A verbatim copy of the records is required, with all pictures left out.
-.-.-
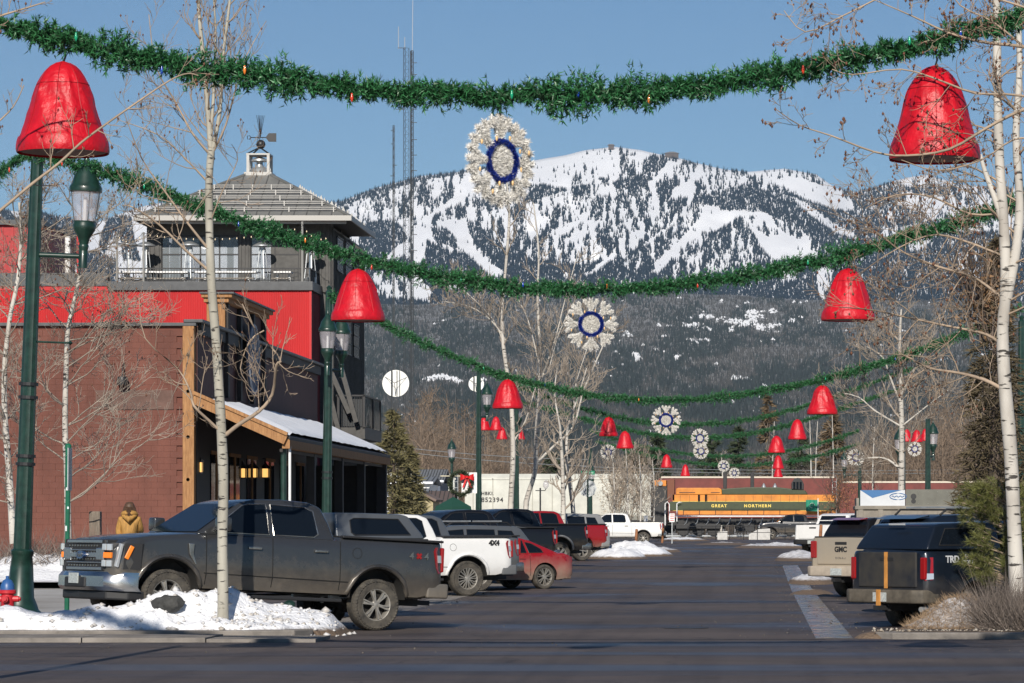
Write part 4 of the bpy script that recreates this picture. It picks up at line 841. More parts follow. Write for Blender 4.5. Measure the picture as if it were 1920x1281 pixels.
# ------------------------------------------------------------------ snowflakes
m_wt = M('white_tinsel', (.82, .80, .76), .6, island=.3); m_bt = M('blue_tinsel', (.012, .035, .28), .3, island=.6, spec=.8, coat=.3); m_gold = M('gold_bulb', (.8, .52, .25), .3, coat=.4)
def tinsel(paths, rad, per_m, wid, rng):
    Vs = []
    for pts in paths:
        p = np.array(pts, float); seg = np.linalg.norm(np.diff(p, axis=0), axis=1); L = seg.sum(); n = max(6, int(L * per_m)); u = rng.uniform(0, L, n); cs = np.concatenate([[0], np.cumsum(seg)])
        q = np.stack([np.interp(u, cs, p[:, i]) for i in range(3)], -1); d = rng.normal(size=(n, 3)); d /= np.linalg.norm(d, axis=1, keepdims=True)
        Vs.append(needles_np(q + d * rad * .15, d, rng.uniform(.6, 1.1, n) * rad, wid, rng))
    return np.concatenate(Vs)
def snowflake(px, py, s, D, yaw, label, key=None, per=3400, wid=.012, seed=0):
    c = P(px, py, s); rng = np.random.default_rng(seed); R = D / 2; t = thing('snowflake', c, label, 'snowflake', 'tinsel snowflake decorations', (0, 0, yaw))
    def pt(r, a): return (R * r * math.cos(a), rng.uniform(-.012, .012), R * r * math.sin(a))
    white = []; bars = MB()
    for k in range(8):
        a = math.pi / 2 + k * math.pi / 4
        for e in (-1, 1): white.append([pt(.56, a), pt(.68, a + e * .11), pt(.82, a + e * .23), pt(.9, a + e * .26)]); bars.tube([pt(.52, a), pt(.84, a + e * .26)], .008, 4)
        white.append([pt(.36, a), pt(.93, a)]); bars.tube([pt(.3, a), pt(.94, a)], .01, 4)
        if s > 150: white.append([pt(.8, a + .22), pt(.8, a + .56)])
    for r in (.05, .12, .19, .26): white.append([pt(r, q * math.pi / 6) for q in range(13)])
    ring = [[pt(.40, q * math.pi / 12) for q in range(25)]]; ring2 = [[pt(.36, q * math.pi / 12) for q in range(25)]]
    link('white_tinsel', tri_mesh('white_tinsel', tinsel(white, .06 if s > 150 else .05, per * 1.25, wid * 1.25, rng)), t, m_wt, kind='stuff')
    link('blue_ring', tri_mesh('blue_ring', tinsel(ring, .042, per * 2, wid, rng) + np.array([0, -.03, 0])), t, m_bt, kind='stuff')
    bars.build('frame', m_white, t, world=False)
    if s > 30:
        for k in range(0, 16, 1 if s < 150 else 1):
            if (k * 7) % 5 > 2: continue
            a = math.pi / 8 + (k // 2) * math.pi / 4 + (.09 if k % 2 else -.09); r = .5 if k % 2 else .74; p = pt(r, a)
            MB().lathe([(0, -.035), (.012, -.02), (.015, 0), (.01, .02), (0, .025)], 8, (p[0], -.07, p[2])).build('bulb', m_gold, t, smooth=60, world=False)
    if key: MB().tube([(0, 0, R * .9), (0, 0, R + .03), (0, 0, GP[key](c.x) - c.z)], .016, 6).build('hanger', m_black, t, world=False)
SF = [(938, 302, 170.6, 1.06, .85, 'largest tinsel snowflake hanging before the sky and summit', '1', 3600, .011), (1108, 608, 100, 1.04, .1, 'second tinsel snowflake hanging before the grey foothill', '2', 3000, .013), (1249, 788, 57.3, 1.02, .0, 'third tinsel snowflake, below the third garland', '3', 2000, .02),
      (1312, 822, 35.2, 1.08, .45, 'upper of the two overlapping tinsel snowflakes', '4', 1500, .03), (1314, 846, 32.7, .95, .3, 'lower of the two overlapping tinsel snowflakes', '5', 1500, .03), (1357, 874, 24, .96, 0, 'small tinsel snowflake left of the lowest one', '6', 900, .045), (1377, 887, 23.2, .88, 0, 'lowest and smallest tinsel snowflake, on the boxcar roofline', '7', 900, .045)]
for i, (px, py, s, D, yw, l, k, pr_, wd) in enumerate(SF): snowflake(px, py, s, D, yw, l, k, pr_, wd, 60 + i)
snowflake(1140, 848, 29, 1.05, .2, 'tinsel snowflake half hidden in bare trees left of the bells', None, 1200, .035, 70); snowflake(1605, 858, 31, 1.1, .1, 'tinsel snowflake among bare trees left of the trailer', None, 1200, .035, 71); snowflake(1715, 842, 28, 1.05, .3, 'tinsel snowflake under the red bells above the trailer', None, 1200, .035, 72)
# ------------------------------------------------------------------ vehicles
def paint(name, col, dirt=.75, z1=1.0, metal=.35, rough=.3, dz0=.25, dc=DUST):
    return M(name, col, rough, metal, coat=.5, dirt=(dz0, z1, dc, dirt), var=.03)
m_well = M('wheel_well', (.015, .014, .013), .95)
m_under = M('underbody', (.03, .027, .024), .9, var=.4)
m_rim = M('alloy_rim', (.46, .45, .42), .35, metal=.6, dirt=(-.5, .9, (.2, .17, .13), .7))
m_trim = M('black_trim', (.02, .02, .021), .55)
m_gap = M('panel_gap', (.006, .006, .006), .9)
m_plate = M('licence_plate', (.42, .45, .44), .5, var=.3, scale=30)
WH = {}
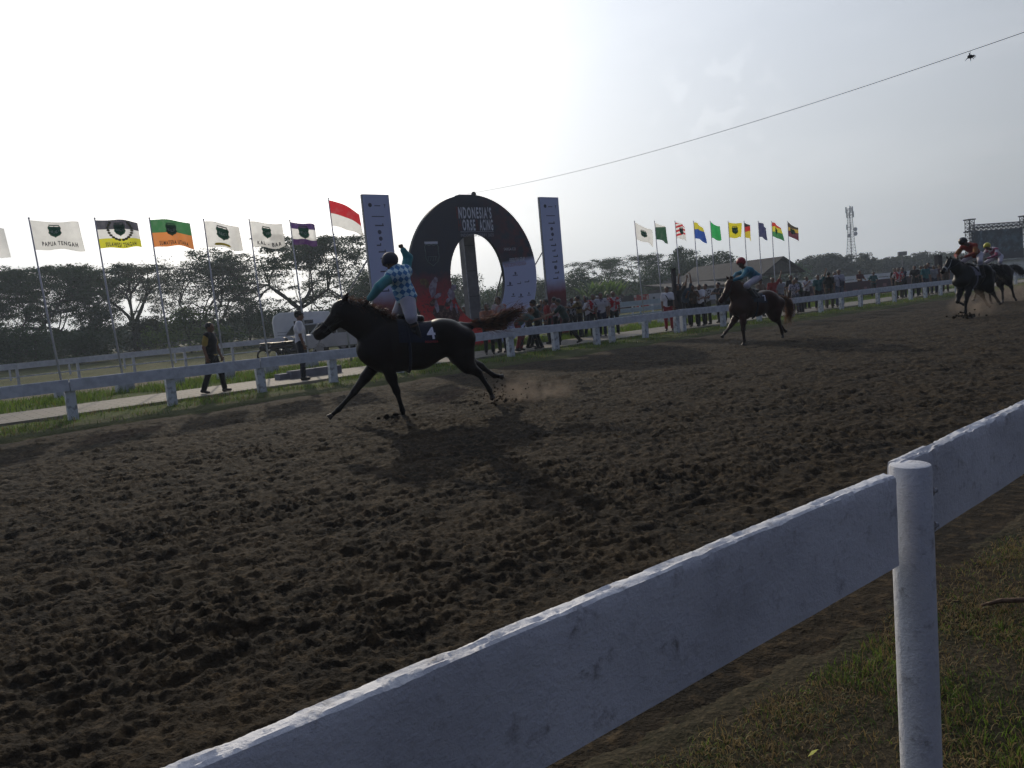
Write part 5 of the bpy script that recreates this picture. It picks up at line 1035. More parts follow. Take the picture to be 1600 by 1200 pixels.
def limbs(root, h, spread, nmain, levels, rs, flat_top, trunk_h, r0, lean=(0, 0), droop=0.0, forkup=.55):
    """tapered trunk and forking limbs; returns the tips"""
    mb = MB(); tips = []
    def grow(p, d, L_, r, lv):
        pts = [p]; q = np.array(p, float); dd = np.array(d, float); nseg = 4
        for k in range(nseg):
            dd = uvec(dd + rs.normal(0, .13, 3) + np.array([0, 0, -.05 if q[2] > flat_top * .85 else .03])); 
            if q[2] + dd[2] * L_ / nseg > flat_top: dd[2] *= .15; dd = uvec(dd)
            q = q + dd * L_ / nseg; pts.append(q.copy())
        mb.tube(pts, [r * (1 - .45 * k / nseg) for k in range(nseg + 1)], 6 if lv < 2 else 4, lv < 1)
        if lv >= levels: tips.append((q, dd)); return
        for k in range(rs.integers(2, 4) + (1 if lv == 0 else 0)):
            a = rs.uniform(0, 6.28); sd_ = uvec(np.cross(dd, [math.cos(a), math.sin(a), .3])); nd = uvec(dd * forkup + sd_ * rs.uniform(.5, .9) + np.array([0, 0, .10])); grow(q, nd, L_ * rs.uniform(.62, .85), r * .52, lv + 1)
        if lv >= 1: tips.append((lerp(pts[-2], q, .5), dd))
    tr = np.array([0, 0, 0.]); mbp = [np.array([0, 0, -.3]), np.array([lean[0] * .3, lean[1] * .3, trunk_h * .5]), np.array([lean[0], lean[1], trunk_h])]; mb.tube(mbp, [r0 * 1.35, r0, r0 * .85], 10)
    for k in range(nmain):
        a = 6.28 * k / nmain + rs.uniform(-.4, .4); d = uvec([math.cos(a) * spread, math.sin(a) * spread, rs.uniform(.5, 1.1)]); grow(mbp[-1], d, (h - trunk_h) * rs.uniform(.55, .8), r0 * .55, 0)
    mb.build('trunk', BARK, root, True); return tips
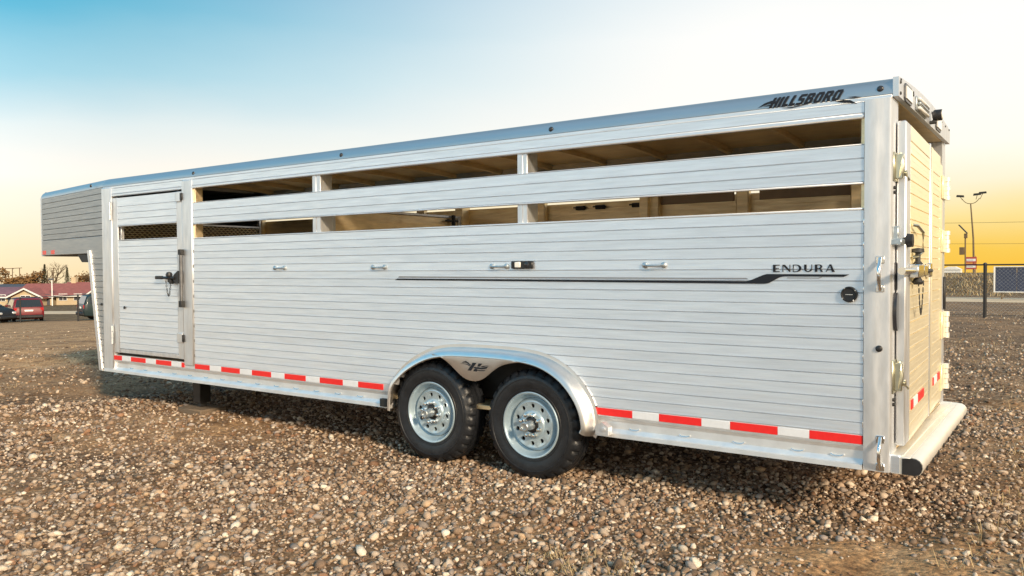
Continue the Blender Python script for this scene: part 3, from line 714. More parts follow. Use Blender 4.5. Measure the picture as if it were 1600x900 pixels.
-.-.-
> [SOLVED EXERCISE]
Write part 4 of the bpy script that recreates this picture. It picks up at line 841. More parts follow. Write for Blender 4.5. Measure the picture as if it were 1920x1281 pixels.
# ------------------------------------------------------------------ snowflakes
m_wt = M('white_tinsel', (.82, .80, .76), .6, island=.3); m_bt = M('blue_tinsel', (.012, .035, .28), .3, island=.6, spec=.8, coat=.3); m_gold = M('gold_bulb', (.8, .52, .25), .3, coat=.4)
def tinsel(paths, rad, per_m, wid, rng):
    Vs = []
    for pts in paths:
        p = np.array(pts, float); seg = np.linalg.norm(np.diff(p, axis=0), axis=1); L = seg.sum(); n = max(6, int(L * per_m)); u = rng.uniform(0, L, n); cs = np.concatenate([[0], np.cumsum(seg)])
        q = np.stack([np.interp(u, cs, p[:, i]) for i in range(3)], -1); d = rng.normal(size=(n, 3)); d /= np.linalg.norm(d, axis=1, keepdims=True)
        Vs.append(needles_np(q + d * rad * .15, d, rng.uniform(.6, 1.1, n) * rad, wid, rng))
    return np.concatenate(Vs)
def snowflake(px, py, s, D, yaw, label, key=None, per=3400, wid=.012, seed=0):
    c = P(px, py, s); rng = np.random.default_rng(seed); R = D / 2; t = thing('snowflake', c, label, 'snowflake', 'tinsel snowflake decorations', (0, 0, yaw))
    def pt(r, a): return (R * r * math.cos(a), rng.uniform(-.012, .012), R * r * math.sin(a))
    white = []; bars = MB()
    for k in range(8):
        a = math.pi / 2 + k * math.pi / 4
        for e in (-1, 1): white.append([pt(.56, a), pt(.68, a + e * .11), pt(.82, a + e * .23), pt(.9, a + e * .26)]); bars.tube([pt(.52, a), pt(.84, a + e * .26)], .008, 4)
        white.append([pt(.36, a), pt(.93, a)]); bars.tube([pt(.3, a), pt(.94, a)], .01, 4)
        if s > 150: white.append([pt(.8, a + .22), pt(.8, a + .56)])
    for r in (.05, .12, .19, .26): white.append([pt(r, q * math.pi / 6) for q in range(13)])
    ring = [[pt(.40, q * math.pi / 12) for q in range(25)]]; ring2 = [[pt(.36, q * math.pi / 12) for q in range(25)]]
    link('white_tinsel', tri_mesh('white_tinsel', tinsel(white, .06 if s > 150 else .05, per * 1.25, wid * 1.25, rng)), t, m_wt, kind='stuff')
    link('blue_ring', tri_mesh('blue_ring', tinsel(ring, .042, per * 2, wid, rng) + np.array([0, -.03, 0])), t, m_bt, kind='stuff')
    bars.build('frame', m_white, t, world=False)
    if s > 30:
        for k in range(0, 16, 1 if s < 150 else 1):
            if (k * 7) % 5 > 2: continue
            a = math.pi / 8 + (k // 2) * math.pi / 4 + (.09 if k % 2 else -.09); r = .5 if k % 2 else .74; p = pt(r, a)
            MB().lathe([(0, -.035), (.012, -.02), (.015, 0), (.01, .02), (0, .025)], 8, (p[0], -.07, p[2])).build('bulb', m_gold, t, smooth=60, world=False)
    if key: MB().tube([(0, 0, R * .9), (0, 0, R + .03), (0, 0, GP[key](c.x) - c.z)], .016, 6).build('hanger', m_black, t, world=False)
SF = [(938, 302, 170.6, 1.06, .85, 'largest tinsel snowflake hanging before the sky and summit', '1', 3600, .011), (1108, 608, 100, 1.04, .1, 'second tinsel snowflake hanging before the grey foothill', '2', 3000, .013), (1249, 788, 57.3, 1.02, .0, 'third tinsel snowflake, below the third garland', '3', 2000, .02),
      (1312, 822, 35.2, 1.08, .45, 'upper of the two overlapping tinsel snowflakes', '4', 1500, .03), (1314, 846, 32.7, .95, .3, 'lower of the two overlapping tinsel snowflakes', '5', 1500, .03), (1357, 874, 24, .96, 0, 'small tinsel snowflake left of the lowest one', '6', 900, .045), (1377, 887, 23.2, .88, 0, 'lowest and smallest tinsel snowflake, on the boxcar roofline', '7', 900, .045)]
for i, (px, py, s, D, yw, l, k, pr_, wd) in enumerate(SF): snowflake(px, py, s, D, yw, l, k, pr_, wd, 60 + i)
snowflake(1140, 848, 29, 1.05, .2, 'tinsel snowflake half hidden in bare trees left of the bells', None, 1200, .035, 70); snowflake(1605, 858, 31, 1.1, .1, 'tinsel snowflake among bare trees left of the trailer', None, 1200, .035, 71); snowflake(1715, 842, 28, 1.05, .3, 'tinsel snowflake under the red bells above the trailer', None, 1200, .035, 72)
# ------------------------------------------------------------------ vehicles
def paint(name, col, dirt=.75, z1=1.0, metal=.35, rough=.3, dz0=.25, dc=DUST):
    return M(name, col, rough, metal, coat=.5, dirt=(dz0, z1, dc, dirt), var=.03)
m_well = M('wheel_well', (.015, .014, .013), .95)
m_under = M('underbody', (.03, .027, .024), .9, var=.4)
m_rim = M('alloy_rim', (.46, .45, .42), .35, metal=.6, dirt=(-.5, .9, (.2, .17, .13), .7))
m_trim = M('black_trim', (.02, .02, .021), .55)
m_gap = M('panel_gap', (.006, .006, .006), .9)
m_plate = M('licence_plate', (.42, .45, .44), .5, var=.3, scale=30)
WH = {}
Write part 5 of the bpy script that recreates this picture. It picks up at line 1035. More parts follow. Take the picture to be 1600 by 1200 pixels.
def limbs(root, h, spread, nmain, levels, rs, flat_top, trunk_h, r0, lean=(0, 0), droop=0.0, forkup=.55):
    """tapered trunk and forking limbs; returns the tips"""
    mb = MB(); tips = []
    def grow(p, d, L_, r, lv):
        pts = [p]; q = np.array(p, float); dd = np.array(d, float); nseg = 4
        for k in range(nseg):
            dd = uvec(dd + rs.normal(0, .13, 3) + np.array([0, 0, -.05 if q[2] > flat_top * .85 else .03])); 
            if q[2] + dd[2] * L_ / nseg > flat_top: dd[2] *= .15; dd = uvec(dd)
            q = q + dd * L_ / nseg; pts.append(q.copy())
        mb.tube(pts, [r * (1 - .45 * k / nseg) for k in range(nseg + 1)], 6 if lv < 2 else 4, lv < 1)
        if lv >= levels: tips.append((q, dd)); return
        for k in range(rs.integers(2, 4) + (1 if lv == 0 else 0)):
            a = rs.uniform(0, 6.28); sd_ = uvec(np.cross(dd, [math.cos(a), math.sin(a), .3])); nd = uvec(dd * forkup + sd_ * rs.uniform(.5, .9) + np.array([0, 0, .10])); grow(q, nd, L_ * rs.uniform(.62, .85), r * .52, lv + 1)
        if lv >= 1: tips.append((lerp(pts[-2], q, .5), dd))
    tr = np.array([0, 0, 0.]); mbp = [np.array([0, 0, -.3]), np.array([lean[0] * .3, lean[1] * .3, trunk_h * .5]), np.array([lean[0], lean[1], trunk_h])]; mb.tube(mbp, [r0 * 1.35, r0, r0 * .85], 10)
    for k in range(nmain):
        a = 6.28 * k / nmain + rs.uniform(-.4, .4); d = uvec([math.cos(a) * spread, math.sin(a) * spread, rs.uniform(.5, 1.1)]); grow(mbp[-1], d, (h - trunk_h) * rs.uniform(.55, .8), r0 * .55, 0)
    mb.build('trunk', BARK, root, True); return tips
Continue the Blender Python script for this scene: part 3, from line 714. More parts follow. Use Blender 4.5. Measure the picture as if it were 1600x900 pixels.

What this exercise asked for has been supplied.